-- begin STORED DATA --

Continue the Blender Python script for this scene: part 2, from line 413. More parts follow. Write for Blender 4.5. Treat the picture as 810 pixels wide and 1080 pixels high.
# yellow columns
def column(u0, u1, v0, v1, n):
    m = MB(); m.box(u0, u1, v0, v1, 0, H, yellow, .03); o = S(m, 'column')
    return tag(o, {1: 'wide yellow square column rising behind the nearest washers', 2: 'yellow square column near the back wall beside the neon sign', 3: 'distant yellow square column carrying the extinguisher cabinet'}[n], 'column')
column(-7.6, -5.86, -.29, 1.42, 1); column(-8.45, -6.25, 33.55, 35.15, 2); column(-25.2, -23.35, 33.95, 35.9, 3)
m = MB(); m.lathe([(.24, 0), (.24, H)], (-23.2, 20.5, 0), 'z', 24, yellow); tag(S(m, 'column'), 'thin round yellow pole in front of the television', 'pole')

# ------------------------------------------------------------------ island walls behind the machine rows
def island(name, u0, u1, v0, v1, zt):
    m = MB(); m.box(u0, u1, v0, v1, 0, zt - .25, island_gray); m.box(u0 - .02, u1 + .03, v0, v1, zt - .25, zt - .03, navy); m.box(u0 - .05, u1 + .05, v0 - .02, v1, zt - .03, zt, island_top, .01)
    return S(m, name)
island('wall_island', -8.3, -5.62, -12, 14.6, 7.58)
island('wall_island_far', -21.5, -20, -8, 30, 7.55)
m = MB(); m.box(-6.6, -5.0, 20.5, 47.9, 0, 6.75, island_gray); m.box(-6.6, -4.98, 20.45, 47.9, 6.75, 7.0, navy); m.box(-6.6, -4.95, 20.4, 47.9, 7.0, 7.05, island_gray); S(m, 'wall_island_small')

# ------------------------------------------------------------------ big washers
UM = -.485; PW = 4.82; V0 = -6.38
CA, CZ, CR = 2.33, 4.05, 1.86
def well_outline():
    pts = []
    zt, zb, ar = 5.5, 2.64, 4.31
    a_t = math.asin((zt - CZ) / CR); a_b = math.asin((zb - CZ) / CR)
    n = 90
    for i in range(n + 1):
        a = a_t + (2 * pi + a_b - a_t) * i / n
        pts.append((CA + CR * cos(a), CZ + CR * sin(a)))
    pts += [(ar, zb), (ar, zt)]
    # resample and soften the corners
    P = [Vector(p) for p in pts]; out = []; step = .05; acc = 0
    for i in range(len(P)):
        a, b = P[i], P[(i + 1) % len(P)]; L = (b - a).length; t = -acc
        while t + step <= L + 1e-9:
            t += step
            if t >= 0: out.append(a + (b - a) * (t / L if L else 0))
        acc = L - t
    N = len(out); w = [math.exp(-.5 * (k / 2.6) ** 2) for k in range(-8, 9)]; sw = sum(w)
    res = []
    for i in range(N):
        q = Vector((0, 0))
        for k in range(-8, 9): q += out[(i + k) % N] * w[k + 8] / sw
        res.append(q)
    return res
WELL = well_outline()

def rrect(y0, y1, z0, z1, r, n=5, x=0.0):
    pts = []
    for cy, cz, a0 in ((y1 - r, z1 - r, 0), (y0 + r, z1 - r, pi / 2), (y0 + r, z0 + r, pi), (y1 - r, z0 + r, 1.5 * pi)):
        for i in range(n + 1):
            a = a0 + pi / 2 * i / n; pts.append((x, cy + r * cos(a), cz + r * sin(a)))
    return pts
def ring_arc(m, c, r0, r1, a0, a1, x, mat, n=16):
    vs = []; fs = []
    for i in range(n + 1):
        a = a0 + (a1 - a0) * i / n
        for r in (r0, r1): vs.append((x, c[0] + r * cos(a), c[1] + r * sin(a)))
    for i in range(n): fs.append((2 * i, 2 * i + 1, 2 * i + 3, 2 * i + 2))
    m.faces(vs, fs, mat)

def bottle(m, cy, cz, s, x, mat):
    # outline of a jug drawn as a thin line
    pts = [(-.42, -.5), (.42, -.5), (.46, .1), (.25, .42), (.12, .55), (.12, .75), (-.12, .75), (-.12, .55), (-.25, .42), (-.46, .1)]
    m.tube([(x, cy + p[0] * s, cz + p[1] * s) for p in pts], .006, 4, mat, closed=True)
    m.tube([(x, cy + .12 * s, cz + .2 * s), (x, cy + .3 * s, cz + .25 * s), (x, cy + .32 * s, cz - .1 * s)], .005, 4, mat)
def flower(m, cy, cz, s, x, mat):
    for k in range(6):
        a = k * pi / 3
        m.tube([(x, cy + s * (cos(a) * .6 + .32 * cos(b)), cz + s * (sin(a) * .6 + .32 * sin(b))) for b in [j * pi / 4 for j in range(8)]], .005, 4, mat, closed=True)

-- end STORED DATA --

▶ _WORK TO DO_: Repeat the material above in full, keeping every word.

▶ _THE SOLUTION_:
Continue the Blender Python script for this scene: part 2, from line 413. More parts follow. Write for Blender 4.5. Treat the picture as 810 pixels wide and 1080 pixels high.
# yellow columns
def column(u0, u1, v0, v1, n):
    m = MB(); m.box(u0, u1, v0, v1, 0, H, yellow, .03); o = S(m, 'column')
    return tag(o, {1: 'wide yellow square column rising behind the nearest washers', 2: 'yellow square column near the back wall beside the neon sign', 3: 'distant yellow square column carrying the extinguisher cabinet'}[n], 'column')
column(-7.6, -5.86, -.29, 1.42, 1); column(-8.45, -6.25, 33.55, 35.15, 2); column(-25.2, -23.35, 33.95, 35.9, 3)
m = MB(); m.lathe([(.24, 0), (.24, H)], (-23.2, 20.5, 0), 'z', 24, yellow); tag(S(m, 'column'), 'thin round yellow pole in front of the television', 'pole')

# ------------------------------------------------------------------ island walls behind the machine rows
def island(name, u0, u1, v0, v1, zt):
    m = MB(); m.box(u0, u1, v0, v1, 0, zt - .25, island_gray); m.box(u0 - .02, u1 + .03, v0, v1, zt - .25, zt - .03, navy); m.box(u0 - .05, u1 + .05, v0 - .02, v1, zt - .03, zt, island_top, .01)
    return S(m, name)
island('wall_island', -8.3, -5.62, -12, 14.6, 7.58)
island('wall_island_far', -21.5, -20, -8, 30, 7.55)
m = MB(); m.box(-6.6, -5.0, 20.5, 47.9, 0, 6.75, island_gray); m.box(-6.6, -4.98, 20.45, 47.9, 6.75, 7.0, navy); m.box(-6.6, -4.95, 20.4, 47.9, 7.0, 7.05, island_gray); S(m, 'wall_island_small')

# ------------------------------------------------------------------ big washers
UM = -.485; PW = 4.82; V0 = -6.38
CA, CZ, CR = 2.33, 4.05, 1.86
def well_outline():
    pts = []
    zt, zb, ar = 5.5, 2.64, 4.31
    a_t = math.asin((zt - CZ) / CR); a_b = math.asin((zb - CZ) / CR)
    n = 90
    for i in range(n + 1):
        a = a_t + (2 * pi + a_b - a_t) * i / n
        pts.append((CA + CR * cos(a), CZ + CR * sin(a)))
    pts += [(ar, zb), (ar, zt)]
    # resample and soften the corners
    P = [Vector(p) for p in pts]; out = []; step = .05; acc = 0
    for i in range(len(P)):
        a, b = P[i], P[(i + 1) % len(P)]; L = (b - a).length; t = -acc
        while t + step <= L + 1e-9:
            t += step
            if t >= 0: out.append(a + (b - a) * (t / L if L else 0))
        acc = L - t
    N = len(out); w = [math.exp(-.5 * (k / 2.6) ** 2) for k in range(-8, 9)]; sw = sum(w)
    res = []
    for i in range(N):
        q = Vector((0, 0))
        for k in range(-8, 9): q += out[(i + k) % N] * w[k + 8] / sw
        res.append(q)
    return res
WELL = well_outline()

def rrect(y0, y1, z0, z1, r, n=5, x=0.0):
    pts = []
    for cy, cz, a0 in ((y1 - r, z1 - r, 0), (y0 + r, z1 - r, pi / 2), (y0 + r, z0 + r, pi), (y1 - r, z0 + r, 1.5 * pi)):
        for i in range(n + 1):
            a = a0 + pi / 2 * i / n; pts.append((x, cy + r * cos(a), cz + r * sin(a)))
    return pts
def ring_arc(m, c, r0, r1, a0, a1, x, mat, n=16):
    vs = []; fs = []
    for i in range(n + 1):
        a = a0 + (a1 - a0) * i / n
        for r in (r0, r1): vs.append((x, c[0] + r * cos(a), c[1] + r * sin(a)))
    for i in range(n): fs.append((2 * i, 2 * i + 1, 2 * i + 3, 2 * i + 2))
    m.faces(vs, fs, mat)

def bottle(m, cy, cz, s, x, mat):
    # outline of a jug drawn as a thin line
    pts = [(-.42, -.5), (.42, -.5), (.46, .1), (.25, .42), (.12, .55), (.12, .75), (-.12, .75), (-.12, .55), (-.25, .42), (-.46, .1)]
    m.tube([(x, cy + p[0] * s, cz + p[1] * s) for p in pts], .006, 4, mat, closed=True)
    m.tube([(x, cy + .12 * s, cz + .2 * s), (x, cy + .3 * s, cz + .25 * s), (x, cy + .32 * s, cz - .1 * s)], .005, 4, mat)
def flower(m, cy, cz, s, x, mat):
    for k in range(6):
        a = k * pi / 3
        m.tube([(x, cy + s * (cos(a) * .6 + .32 * cos(b)), cz + s * (sin(a) * .6 + .32 * sin(b))) for b in [j * pi / 4 for j in range(8)]], .005, 4, mat, closed=True)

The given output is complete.